• _Written problem_
Retype only what runs from the first line of the listing to the line holding "scene.camera = cam_o", both included. Do not retype the pictures.

• _Given data_
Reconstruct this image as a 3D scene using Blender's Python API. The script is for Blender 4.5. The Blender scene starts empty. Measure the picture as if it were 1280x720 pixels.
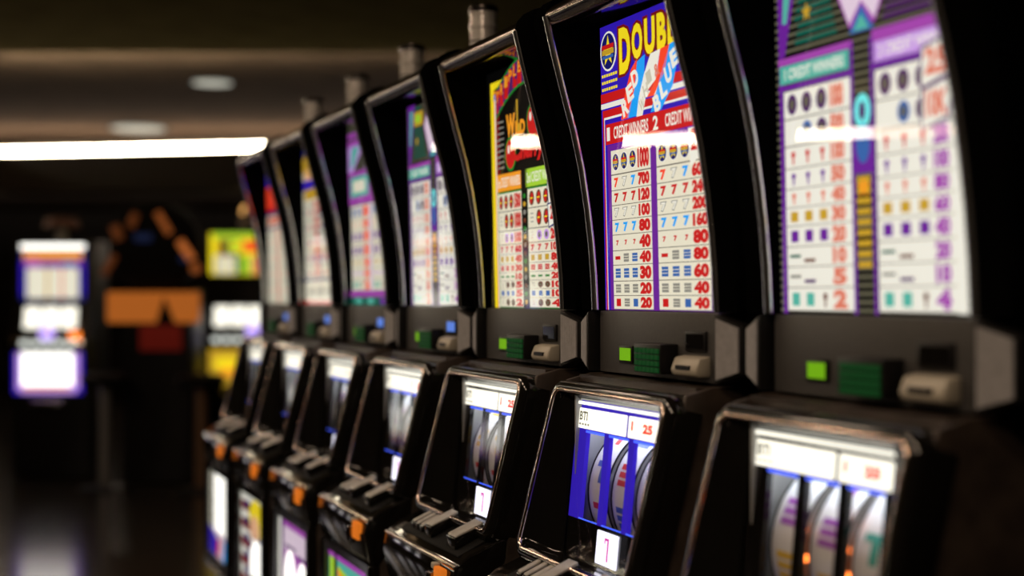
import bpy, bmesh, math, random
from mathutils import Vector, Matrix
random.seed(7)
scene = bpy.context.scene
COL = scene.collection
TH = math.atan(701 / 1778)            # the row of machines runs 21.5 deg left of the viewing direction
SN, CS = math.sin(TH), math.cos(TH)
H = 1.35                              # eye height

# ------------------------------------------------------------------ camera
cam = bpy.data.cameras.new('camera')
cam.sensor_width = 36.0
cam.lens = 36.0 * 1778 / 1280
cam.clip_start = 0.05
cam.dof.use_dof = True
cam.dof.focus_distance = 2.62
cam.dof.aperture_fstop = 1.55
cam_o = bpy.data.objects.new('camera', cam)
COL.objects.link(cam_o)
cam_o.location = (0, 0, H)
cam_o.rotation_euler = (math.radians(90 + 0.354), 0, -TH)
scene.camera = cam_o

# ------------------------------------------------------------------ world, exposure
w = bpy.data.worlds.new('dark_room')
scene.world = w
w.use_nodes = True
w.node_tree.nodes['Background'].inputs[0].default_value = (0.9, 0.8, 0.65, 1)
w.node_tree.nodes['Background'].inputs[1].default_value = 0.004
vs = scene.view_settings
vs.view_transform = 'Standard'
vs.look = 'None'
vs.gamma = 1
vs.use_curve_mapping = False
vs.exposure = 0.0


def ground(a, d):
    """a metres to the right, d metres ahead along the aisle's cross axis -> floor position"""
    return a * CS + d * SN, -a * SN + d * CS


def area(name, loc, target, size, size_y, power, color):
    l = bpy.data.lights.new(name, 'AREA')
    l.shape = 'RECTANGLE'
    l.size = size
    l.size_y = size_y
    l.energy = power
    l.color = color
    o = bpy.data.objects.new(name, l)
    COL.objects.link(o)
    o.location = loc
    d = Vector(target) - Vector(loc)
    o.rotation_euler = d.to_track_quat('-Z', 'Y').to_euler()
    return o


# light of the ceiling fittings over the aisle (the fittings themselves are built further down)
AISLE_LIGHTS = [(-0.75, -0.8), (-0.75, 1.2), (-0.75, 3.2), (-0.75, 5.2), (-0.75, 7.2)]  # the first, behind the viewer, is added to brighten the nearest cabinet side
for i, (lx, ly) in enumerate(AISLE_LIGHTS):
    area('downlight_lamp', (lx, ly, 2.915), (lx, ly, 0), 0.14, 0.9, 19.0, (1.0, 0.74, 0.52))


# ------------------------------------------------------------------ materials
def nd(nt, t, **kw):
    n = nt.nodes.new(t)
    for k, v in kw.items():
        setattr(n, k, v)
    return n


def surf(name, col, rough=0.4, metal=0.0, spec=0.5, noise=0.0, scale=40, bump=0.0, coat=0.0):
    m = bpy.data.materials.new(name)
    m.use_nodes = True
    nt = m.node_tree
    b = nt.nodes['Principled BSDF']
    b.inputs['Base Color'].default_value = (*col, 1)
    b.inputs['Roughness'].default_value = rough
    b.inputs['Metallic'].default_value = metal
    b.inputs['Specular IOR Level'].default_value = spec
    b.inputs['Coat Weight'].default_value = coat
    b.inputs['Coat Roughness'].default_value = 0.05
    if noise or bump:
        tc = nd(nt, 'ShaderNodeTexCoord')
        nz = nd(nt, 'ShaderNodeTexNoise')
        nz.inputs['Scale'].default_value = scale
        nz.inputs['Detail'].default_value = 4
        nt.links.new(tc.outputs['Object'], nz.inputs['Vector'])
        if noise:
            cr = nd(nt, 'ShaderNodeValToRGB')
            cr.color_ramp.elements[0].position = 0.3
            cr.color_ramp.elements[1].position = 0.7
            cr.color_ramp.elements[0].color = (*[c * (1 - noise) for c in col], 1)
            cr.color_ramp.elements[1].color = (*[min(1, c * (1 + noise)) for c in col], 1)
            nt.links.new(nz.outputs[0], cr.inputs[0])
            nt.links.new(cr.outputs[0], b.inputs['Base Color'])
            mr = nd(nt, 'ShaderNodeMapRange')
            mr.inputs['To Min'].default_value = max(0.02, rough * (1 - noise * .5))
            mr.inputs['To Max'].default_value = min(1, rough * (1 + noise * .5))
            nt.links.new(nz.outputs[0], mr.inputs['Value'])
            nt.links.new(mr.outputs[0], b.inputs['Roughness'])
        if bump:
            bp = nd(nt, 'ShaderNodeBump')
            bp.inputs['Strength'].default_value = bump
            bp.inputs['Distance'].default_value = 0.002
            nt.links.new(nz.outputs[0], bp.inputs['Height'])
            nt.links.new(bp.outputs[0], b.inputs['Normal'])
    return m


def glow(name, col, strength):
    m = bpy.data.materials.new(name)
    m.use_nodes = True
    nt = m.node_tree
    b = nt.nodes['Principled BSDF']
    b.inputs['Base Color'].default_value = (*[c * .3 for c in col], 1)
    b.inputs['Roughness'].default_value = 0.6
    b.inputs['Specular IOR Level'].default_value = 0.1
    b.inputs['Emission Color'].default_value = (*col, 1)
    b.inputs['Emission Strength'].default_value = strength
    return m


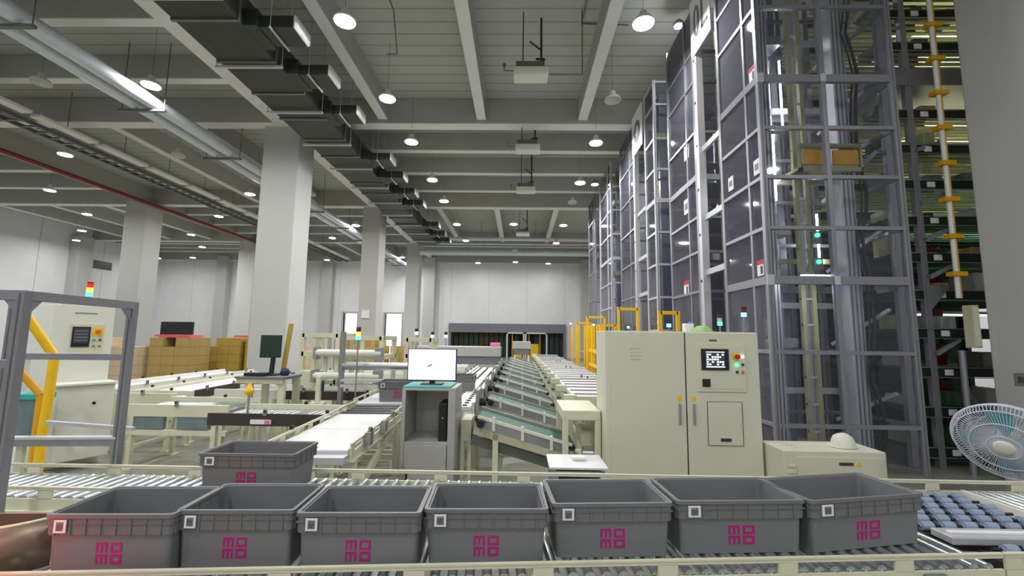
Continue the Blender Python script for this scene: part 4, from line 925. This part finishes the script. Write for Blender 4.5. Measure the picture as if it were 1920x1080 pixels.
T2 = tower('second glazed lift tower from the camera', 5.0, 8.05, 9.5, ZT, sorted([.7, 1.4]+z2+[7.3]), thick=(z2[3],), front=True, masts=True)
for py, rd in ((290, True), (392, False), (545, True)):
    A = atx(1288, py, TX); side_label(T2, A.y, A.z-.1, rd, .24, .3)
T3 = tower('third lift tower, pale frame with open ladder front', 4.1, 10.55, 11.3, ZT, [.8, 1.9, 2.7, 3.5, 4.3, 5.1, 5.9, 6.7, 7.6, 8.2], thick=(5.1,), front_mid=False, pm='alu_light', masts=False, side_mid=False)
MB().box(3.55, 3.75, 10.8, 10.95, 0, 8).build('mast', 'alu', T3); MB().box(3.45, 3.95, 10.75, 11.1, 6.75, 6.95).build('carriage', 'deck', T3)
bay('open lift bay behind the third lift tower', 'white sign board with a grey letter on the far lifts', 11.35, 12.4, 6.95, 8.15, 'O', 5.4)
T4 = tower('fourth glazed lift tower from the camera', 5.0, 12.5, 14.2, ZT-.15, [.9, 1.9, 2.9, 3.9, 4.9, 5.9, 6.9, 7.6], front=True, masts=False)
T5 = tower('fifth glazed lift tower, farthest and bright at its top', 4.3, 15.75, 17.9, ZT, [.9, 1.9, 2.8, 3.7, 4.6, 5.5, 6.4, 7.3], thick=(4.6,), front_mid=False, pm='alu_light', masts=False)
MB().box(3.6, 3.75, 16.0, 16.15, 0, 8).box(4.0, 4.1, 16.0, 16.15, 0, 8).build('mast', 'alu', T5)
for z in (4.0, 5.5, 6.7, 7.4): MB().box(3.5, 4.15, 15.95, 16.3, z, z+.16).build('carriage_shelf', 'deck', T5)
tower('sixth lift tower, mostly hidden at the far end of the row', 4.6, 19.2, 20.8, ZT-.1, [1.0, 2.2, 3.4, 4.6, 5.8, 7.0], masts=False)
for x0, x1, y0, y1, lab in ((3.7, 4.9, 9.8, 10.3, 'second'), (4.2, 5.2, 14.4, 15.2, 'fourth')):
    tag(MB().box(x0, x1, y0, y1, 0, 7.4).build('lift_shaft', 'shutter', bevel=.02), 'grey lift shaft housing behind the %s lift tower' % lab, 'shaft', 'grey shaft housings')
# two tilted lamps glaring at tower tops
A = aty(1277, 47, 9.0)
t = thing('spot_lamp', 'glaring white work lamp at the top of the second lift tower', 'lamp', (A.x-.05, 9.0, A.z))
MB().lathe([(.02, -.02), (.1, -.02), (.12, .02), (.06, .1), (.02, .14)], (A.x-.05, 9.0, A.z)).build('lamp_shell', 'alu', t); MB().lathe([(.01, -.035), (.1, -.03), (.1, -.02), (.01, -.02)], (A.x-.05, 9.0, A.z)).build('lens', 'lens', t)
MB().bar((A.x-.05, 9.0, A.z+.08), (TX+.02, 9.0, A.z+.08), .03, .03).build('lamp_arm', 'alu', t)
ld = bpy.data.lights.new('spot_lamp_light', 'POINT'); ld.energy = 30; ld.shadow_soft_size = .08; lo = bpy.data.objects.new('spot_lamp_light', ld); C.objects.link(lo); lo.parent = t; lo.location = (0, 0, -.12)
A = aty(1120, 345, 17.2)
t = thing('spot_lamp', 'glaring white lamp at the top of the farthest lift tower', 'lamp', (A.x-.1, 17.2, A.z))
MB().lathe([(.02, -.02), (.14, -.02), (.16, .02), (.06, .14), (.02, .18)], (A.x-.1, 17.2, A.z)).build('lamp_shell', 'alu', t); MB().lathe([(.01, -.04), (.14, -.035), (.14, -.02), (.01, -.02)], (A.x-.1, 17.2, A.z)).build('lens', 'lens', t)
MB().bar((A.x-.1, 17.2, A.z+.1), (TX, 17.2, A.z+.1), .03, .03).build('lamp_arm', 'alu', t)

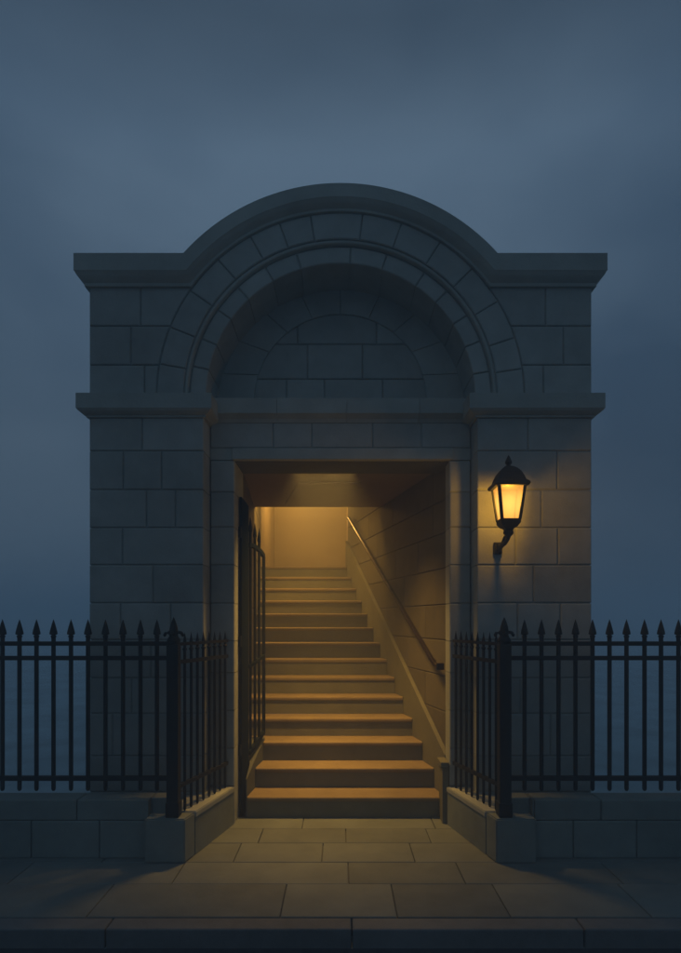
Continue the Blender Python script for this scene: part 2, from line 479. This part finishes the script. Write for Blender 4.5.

• _Written response_
Reconstruct this image as a 3D scene using Blender's Python API. The script is for Blender 4.5. The Blender scene starts empty. Measure the picture as if it were 1280x720 pixels.
import bpy, bmesh, math, random
from mathutils import Vector, Matrix
random.seed(7)
scene = bpy.context.scene
COL = scene.collection
TH = math.atan(701 / 1778)            # the row of machines runs 21.5 deg left of the viewing direction
SN, CS = math.sin(TH), math.cos(TH)
H = 1.35                              # eye height

# ------------------------------------------------------------------ camera
cam = bpy.data.cameras.new('camera')
cam.sensor_width = 36.0
cam.lens = 36.0 * 1778 / 1280
cam.clip_start = 0.05
cam.dof.use_dof = True
cam.dof.focus_distance = 2.62
cam.dof.aperture_fstop = 1.55
cam_o = bpy.data.objects.new('camera', cam)
COL.objects.link(cam_o)
cam_o.location = (0, 0, H)
cam_o.rotation_euler = (math.radians(90 + 0.354), 0, -TH)
scene.camera = cam_o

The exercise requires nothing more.